* **EXERCISE GOAL**
Copy exactly the lines from the start of the material through the line with "return (*out, 1.0)". Pictures stay out of the copy.

>>>

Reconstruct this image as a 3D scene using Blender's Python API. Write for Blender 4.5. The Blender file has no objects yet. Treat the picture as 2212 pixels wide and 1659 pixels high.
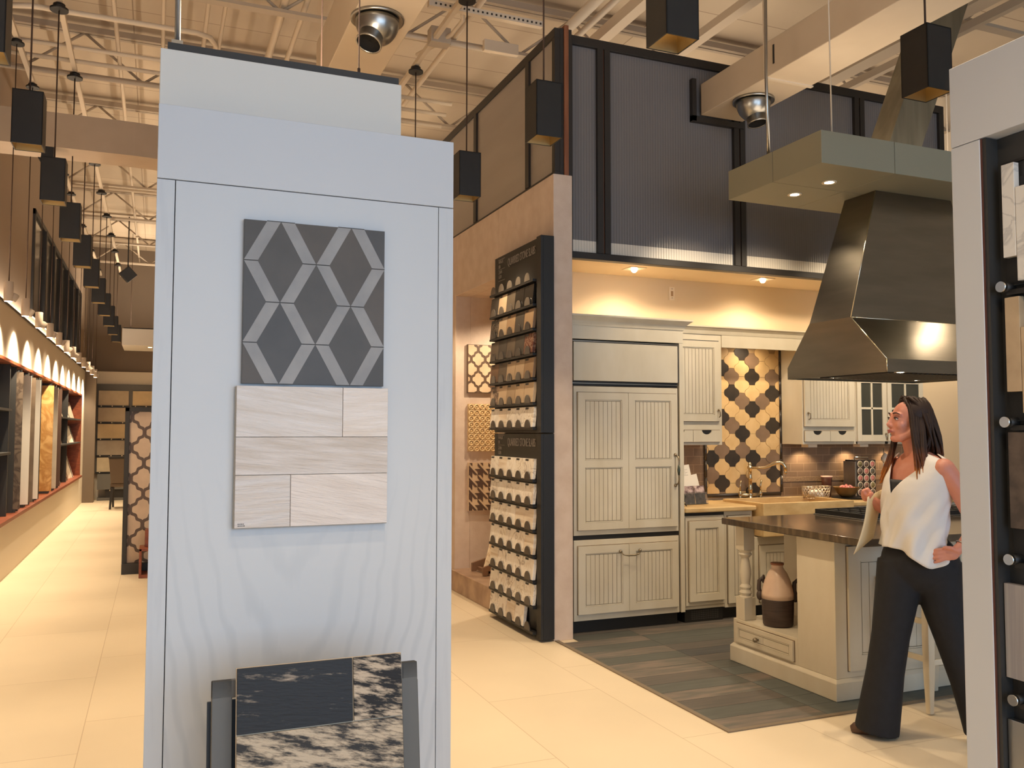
import bpy, bmesh, math, random
from mathutils import Vector, Matrix, Euler
SC = bpy.context.scene
COL = SC.collection
PI = math.pi
rnd = random.Random(11)

# ------------------------------------------------------------------ materials
def lin(c):
    out = []
    for v in c[:3]:
        v = v / 255.0
        out.append(v / 12.92 if v <= 0.04045 else ((v + 0.055) / 1.055) ** 2.4)
    return (*out, 1.0)

def _new(name):
    m = bpy.data.materials.new(name); m.use_nodes = True
    nt = m.node_tree; b = nt.nodes['Principled BSDF']
    return m, nt, b

def mat(name, rgb, rough=.6, metal=0.0, rgb2=None, scale=6.0, stretch=(1, 1, 1), detail=4.0, lo=.35, hi=.65,
        bump=0.0, bscale=40.0, bstretch=None, spec=.5, alpha=1.0, trans=0.0, per_object=False, aniso=0.0, rot=0.0, nrough=.5):
    m, nt, b = _new(name)
    N, L = nt.nodes, nt.links
    b.inputs['Base Color'].default_value = lin(rgb)
    b.inputs['Roughness'].default_value = rough
    b.inputs['Metallic'].default_value = metal
    b.inputs['Specular IOR Level'].default_value = spec
    b.inputs['Transmission Weight'].default_value = trans
    if aniso: b.inputs['Anisotropic'].default_value = aniso
    tc = N.new('ShaderNodeTexCoord')
    src = tc.outputs['Object']
    if per_object:
        oi = N.new('ShaderNodeObjectInfo')
        mul = N.new('ShaderNodeVectorMath'); mul.operation = 'MULTIPLY_ADD'
        cmb = N.new('ShaderNodeCombineXYZ')
        for k in range(3): L.new(oi.outputs['Random'], cmb.inputs[k])
        L.new(cmb.outputs[0], mul.inputs[0]); mul.inputs[1].default_value = (37, 53, 71); L.new(src, mul.inputs[2])
        src = mul.outputs[0]
    if rgb2 is not None:
        mp = N.new('ShaderNodeMapping'); mp.inputs['Scale'].default_value = stretch
        rt = N.new('ShaderNodeMapping'); rt.inputs['Rotation'].default_value = (0, rot, 0); L.new(src, rt.inputs[0])
        nz = N.new('ShaderNodeTexNoise'); nz.inputs['Scale'].default_value = scale; nz.inputs['Detail'].default_value = detail; nz.inputs['Roughness'].default_value = nrough
        cr = N.new('ShaderNodeValToRGB')
        cr.color_ramp.elements[0].position = lo; cr.color_ramp.elements[0].color = lin(rgb)
        cr.color_ramp.elements[1].position = hi; cr.color_ramp.elements[1].color = lin(rgb2)
        L.new(rt.outputs[0], mp.inputs[0]); L.new(mp.outputs[0], nz.inputs['Vector']); L.new(nz.outputs['Fac'], cr.inputs[0])
        L.new(cr.outputs[0], b.inputs['Base Color'])
    if bump:
        rt2 = N.new('ShaderNodeMapping'); rt2.inputs['Rotation'].default_value = (0, rot, 0); L.new(src, rt2.inputs[0])
        mp2 = N.new('ShaderNodeMapping'); mp2.inputs['Scale'].default_value = bstretch or (1, 1, 1)
        n2 = N.new('ShaderNodeTexNoise'); n2.inputs['Scale'].default_value = bscale; n2.inputs['Detail'].default_value = 3
        bp = N.new('ShaderNodeBump'); bp.inputs['Strength'].default_value = bump; bp.inputs['Distance'].default_value = .004
        L.new(rt2.outputs[0], mp2.inputs[0]); L.new(mp2.outputs[0], n2.inputs['Vector']); L.new(n2.outputs['Fac'], bp.inputs['Height'])
        L.new(bp.outputs[0], b.inputs['Normal'])
    return m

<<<

* **RESPONSE TO THIS EXERCISE**
Reconstruct this image as a 3D scene using Blender's Python API. Write for Blender 4.5. The Blender file has no objects yet. Treat the picture as 2212 pixels wide and 1659 pixels high.
import bpy, bmesh, math, random
from mathutils import Vector, Matrix, Euler
SC = bpy.context.scene
COL = SC.collection
PI = math.pi
rnd = random.Random(11)

# ------------------------------------------------------------------ materials
def lin(c):
    out = []
    for v in c[:3]:
        v = v / 255.0
        out.append(v / 12.92 if v <= 0.04045 else ((v + 0.055) / 1.055) ** 2.4)
    return (*out, 1.0)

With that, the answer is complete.